■ **Given task**:
Images are not part of the copy; write out the rest of the data exactly as given.

►

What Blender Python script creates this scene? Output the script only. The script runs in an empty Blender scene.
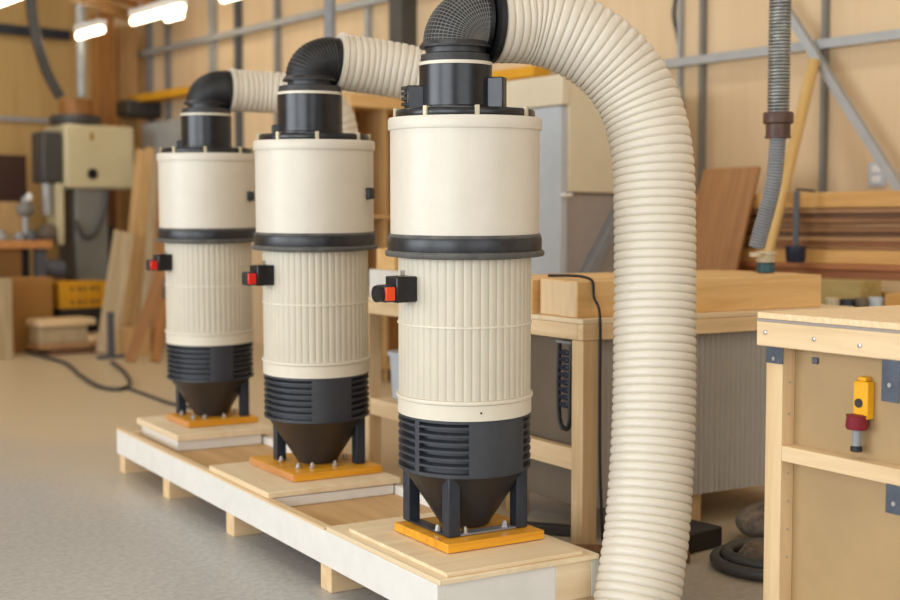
import bpy, math, random
from mathutils import Vector, Matrix
random.seed(7)
S = bpy.context.scene
COL = S.collection
PI = math.pi
# ------------------------------------------------------------------ camera frame -> room frame
F = 1250.0; EYE = 1.19; PITCH = math.atan(74 / F); YAW = math.radians(40)
CY, SY = math.cos(YAW), math.sin(YAW)
def G(xc, d, z=0.0):                       # metres right of / ahead of the viewer -> room coordinates
    return Vector((xc * CY + d * SY, -xc * SY + d * CY, z))
def at(px, py, d):                         # the place d metres ahead that the photo shows at px, py
    a = (px - 450) / F; b = (300 - py) / F
    r = (a, math.cos(PITCH) + b * math.sin(PITCH), -math.sin(PITCH) + b * math.cos(PITCH))
    t = d / r[1]
    return G(r[0] * t, d, EYE + r[2] * t)
A31 = math.radians(31); PR = -math.radians(9)
def fr(o, v, u, z=0.0):                    # frame of the pallet and benches (9 degrees off the room)
    c, s = math.cos(A31), math.sin(A31)
    return G(o[0] + v * c - u * s, o[1] + v * s + u * c, z)
PO = (-.02, 3.44)
BO = (.48, 4.5)
TO = (.875, 3.55)

# ------------------------------------------------------------------ materials
def nodes(name):
    m = bpy.data.materials.new(name); m.use_nodes = True
    nt = m.node_tree
    return m, nt, nt.nodes['Principled BSDF']
def lin(c):
    return tuple((x / 255 / 12.92) if x / 255 <= .04045 else ((x / 255 + .055) / 1.055) ** 2.4 for x in c) + (1,)
def mat(name, rgb, rough=.5, metal=0, var=.12, scale=6, bump=0, bscale=80, rgb2=None, spec=.5, emit=None):
    m, nt, b = nodes(name)
    c = lin(rgb); c2 = lin(rgb2) if rgb2 else tuple(x * (1 - var) for x in c[:3]) + (1,)
    tc = nt.nodes.new('ShaderNodeTexCoord')
    n = nt.nodes.new('ShaderNodeTexNoise'); n.inputs['Scale'].default_value = scale; n.inputs['Detail'].default_value = 6
    n.inputs['Roughness'].default_value = .65
    nt.links.new(tc.outputs['Object'], n.inputs['Vector'])
    r = nt.nodes.new('ShaderNodeValToRGB'); r.color_ramp.elements[0].position = .35; r.color_ramp.elements[1].position = .65
    r.color_ramp.elements[0].color = c2; r.color_ramp.elements[1].color = c
    nt.links.new(n.outputs['Fac'], r.inputs['Fac']); nt.links.new(r.outputs['Color'], b.inputs['Base Color'])
    b.inputs['Roughness'].default_value = rough; b.inputs['Metallic'].default_value = metal
    b.inputs['Specular IOR Level'].default_value = spec
    if bump:
        n2 = nt.nodes.new('ShaderNodeTexNoise'); n2.inputs['Scale'].default_value = bscale; n2.inputs['Detail'].default_value = 3
        nt.links.new(tc.outputs['Object'], n2.inputs['Vector'])
        bp = nt.nodes.new('ShaderNodeBump'); bp.inputs['Strength'].default_value = bump; bp.inputs['Distance'].default_value = .004
        nt.links.new(n2.outputs['Fac'], bp.inputs['Height']); nt.links.new(bp.outputs['Normal'], b.inputs['Normal'])
    if emit:
        b.inputs['Emission Color'].default_value = lin(rgb); b.inputs['Emission Strength'].default_value = emit
    return m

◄

■ **Full answer**:
What Blender Python script creates this scene? Output the script only. The script runs in an empty Blender scene.
import bpy, math, random
from mathutils import Vector, Matrix
random.seed(7)
S = bpy.context.scene
COL = S.collection
PI = math.pi
# ------------------------------------------------------------------ camera frame -> room frame
F = 1250.0; EYE = 1.19; PITCH = math.atan(74 / F); YAW = math.radians(40)
CY, SY = math.cos(YAW), math.sin(YAW)
def G(xc, d, z=0.0):                       # metres right of / ahead of the viewer -> room coordinates
    return Vector((xc * CY + d * SY, -xc * SY + d * CY, z))
def at(px, py, d):                         # the place d metres ahead that the photo shows at px, py
    a = (px - 450) / F; b = (300 - py) / F
    r = (a, math.cos(PITCH) + b * math.sin(PITCH), -math.sin(PITCH) + b * math.cos(PITCH))
    t = d / r[1]
    return G(r[0] * t, d, EYE + r[2] * t)
A31 = math.radians(31); PR = -math.radians(9)
def fr(o, v, u, z=0.0):                    # frame of the pallet and benches (9 degrees off the room)
    c, s = math.cos(A31), math.sin(A31)
    return G(o[0] + v * c - u * s, o[1] + v * s + u * c, z)
PO = (-.02, 3.44)
BO = (.48, 4.5)
TO = (.875, 3.55)

# ------------------------------------------------------------------ materials
def nodes(name):
    m = bpy.data.materials.new(name); m.use_nodes = True
    nt = m.node_tree
    return m, nt, nt.nodes['Principled BSDF']
def lin(c):
    return tuple((x / 255 / 12.92) if x / 255 <= .04045 else ((x / 255 + .055) / 1.055) ** 2.4 for x in c) + (1,)
def mat(name, rgb, rough=.5, metal=0, var=.12, scale=6, bump=0, bscale=80, rgb2=None, spec=.5, emit=None):
    m, nt, b = nodes(name)
    c = lin(rgb); c2 = lin(rgb2) if rgb2 else tuple(x * (1 - var) for x in c[:3]) + (1,)
    tc = nt.nodes.new('ShaderNodeTexCoord')
    n = nt.nodes.new('ShaderNodeTexNoise'); n.inputs['Scale'].default_value = scale; n.inputs['Detail'].default_value = 6
    n.inputs['Roughness'].default_value = .65
    nt.links.new(tc.outputs['Object'], n.inputs['Vector'])
    r = nt.nodes.new('ShaderNodeValToRGB'); r.color_ramp.elements[0].position = .35; r.color_ramp.elements[1].position = .65
    r.color_ramp.elements[0].color = c2; r.color_ramp.elements[1].color = c
    nt.links.new(n.outputs['Fac'], r.inputs['Fac']); nt.links.new(r.outputs['Color'], b.inputs['Base Color'])
    b.inputs['Roughness'].default_value = rough; b.inputs['Metallic'].default_value = metal
    b.inputs['Specular IOR Level'].default_value = spec
    if bump:
        n2 = nt.nodes.new('ShaderNodeTexNoise'); n2.inputs['Scale'].default_value = bscale; n2.inputs['Detail'].default_value = 3
        nt.links.new(tc.outputs['Object'], n2.inputs['Vector'])
        bp = nt.nodes.new('ShaderNodeBump'); bp.inputs['Strength'].default_value = bump; bp.inputs['Distance'].default_value = .004
        nt.links.new(n2.outputs['Fac'], bp.inputs['Height']); nt.links.new(bp.outputs['Normal'], b.inputs['Normal'])
    if emit:
        b.inputs['Emission Color'].default_value = lin(rgb); b.inputs['Emission Strength'].default_value = emit
    return m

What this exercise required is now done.